RUU 'Warisan' DPR Tinggal Nunggu Ketok Palu Paripurna

Jakarta, era.id - Dewan Perwakilan Rakyat (DPR) RI telah rampung menyusun Alat Kelengkapan Dewan (AKD) yakni para pimpinan dan anggota dari 11 komisi yang ada di parlemen.

Meski demikian, kerja nyata para anggota dewan justru baru dimulai, salah satunya membereskan pembahasaan sejumlah rancangan undang-undang maupun revisi undang-undang kontroversial seperti revisi Kitab Undang-Undang Hukum Pidana (RKUHP) warisan anggota dewan sebelumnya.

Wakil Ketua Komisi III DPR RI Desmond Junaedi Mahesa menyebut meskipun RKUHP merupakan Undang-undang warisan DPR sebelumnya, namun DPR tidak akan membahasnya lagi Alasannya, karena pembahasan RKUHP sudah selesai di tingkat pertama dan bisa langsung disahkan di tingkat II.

"KUHP sudah selesai. Apa yang dilanjutkan? Sudah selesai kok," ujar Desmond di Gedung Parlemen, Senayan, Jakarta, Selasa (29/10/2019).

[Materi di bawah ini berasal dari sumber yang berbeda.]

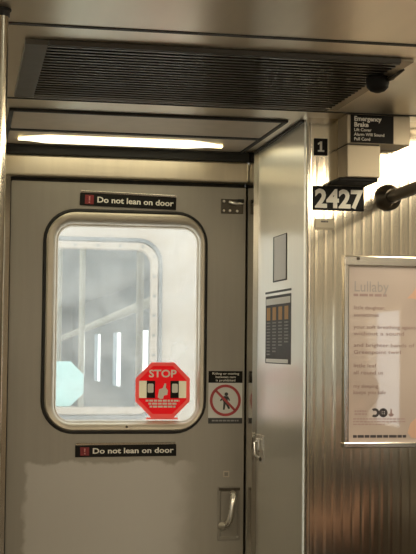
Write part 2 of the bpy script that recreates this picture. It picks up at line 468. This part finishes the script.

Karena merasa sudah selesai dan tak perlu ada pembahasan lagi, Desmond mengatakan pengesahan RKUHP bisa langsung di ketok saat rapat paripurna di awal masa jabatan DPR periode 2019-2024. Namun, ia mengatakan hal tersebut tergantung keputusan Ketua DPR.

"Kita lihat saja sama Ketua DPR yang sekarang. Kami berharap apa sama parlemen hari ini yang cuma bagi-bagi kekuasaan dan rezeki?" kata Desmond.

Senada dengan Desmond, anggota Komisi III DPR RI Fraksi PDI Perjuangan Trimedya Pandjaitan menyebut pembahasan RKUHP akan disepakati langsung disahkan dalam paripurna.

"Tapi kalau dilihat semangat yang kemarin pasti langsung paripurna. Menurut gue, toh orangnya 80 persen sama semua," kata Trimedya.

Baca Juga: Loh! DPR Belum Pasang Pigura Foto Jokowi-Ma'ruf

Meski yakin akan langsung disahkan dalam paripurna, namun Trimedya mengatakan perlu terlebih dahulu mendengar masukan dari fraksi-fraksi lainnya. Apalagi RKUHP termasuk UU yang menjadi pemicu gelombang unjuk rasa sepanjang akhir bulan lalu.

"Secara prosedur sudah selesai di tingkat satu, ya ketingkat dua. Kalau ada fraksi-fraksi yang berbeda, itu lain cerita," kata Trimedya.

Berbeda dengan kedua rekannya, Wakil Ketua Komisi III DPR RI Adies Kadir mengatakan hal yang sebaliknya. Dia menilai RKUHP harus kembali dibuka dan dibahas. Namun hanya untuk pasal-pasal yang dianggap bermasalah.

Selain itu, Adies mengatakan kali ini DPR akan membuka ruang dialog yang luas bagi masyarakat saat pembahasan. Ia mengaku belajar dari masa lalu di mana kurangnya ruang audiensi terhadap masyarakat justru menimbulkan masalah serius.

"Jadi kita harapan kalau UU ini selesai tidak ada lagi complaint dari masyarakat," kata Adies.

Politisi Golkar ini juga mengaku tidak akan terburu-buru mengesahkan RKUHP meskipun sudah selesai di tingkat pertama. Menurutnya, memberi ruang dialog dan pemahaman kepada masyarakat jauh lebih penting.

"Untuk pembahasan tentu tidak dari awal, tapi kalau audiensi harus dibuka dari awal. Enggak (terburu-buru), ini masih ada lima tahun lagi lho," ujar Adies.

Sebelumnya, Presiden RI, Joko Widodo meminta Dewan Perwakilan Rakyat untuk menunda pengesahan Rancangan Kitab Undang-Undang Hukum Pidana (RKUHP). Keputusan itu dia ambil setelah mencermati masukan-masukan dari beberapa kalangan.

"Saya terus mengikuti perkembangan pembahasan RUU KUHP secara seksama. Dan setelah mencermati masukan-masukan dari berbagai kalangan yang keberatan dengan substansi-substansi RUU KUHP, masih ada materi butuh pendalaman lebih lanjut," ujar Jokowi di Istana Kepresidenan, Jumat (20/9).

Selain RKUHP, Jokowi juga meminta DPR RI menunda RUU Mineral dan Batu Bara (Minerba), RUU Pertanahan, RUU Pemasyarakatan (PAS), dan RUU Pertanahan.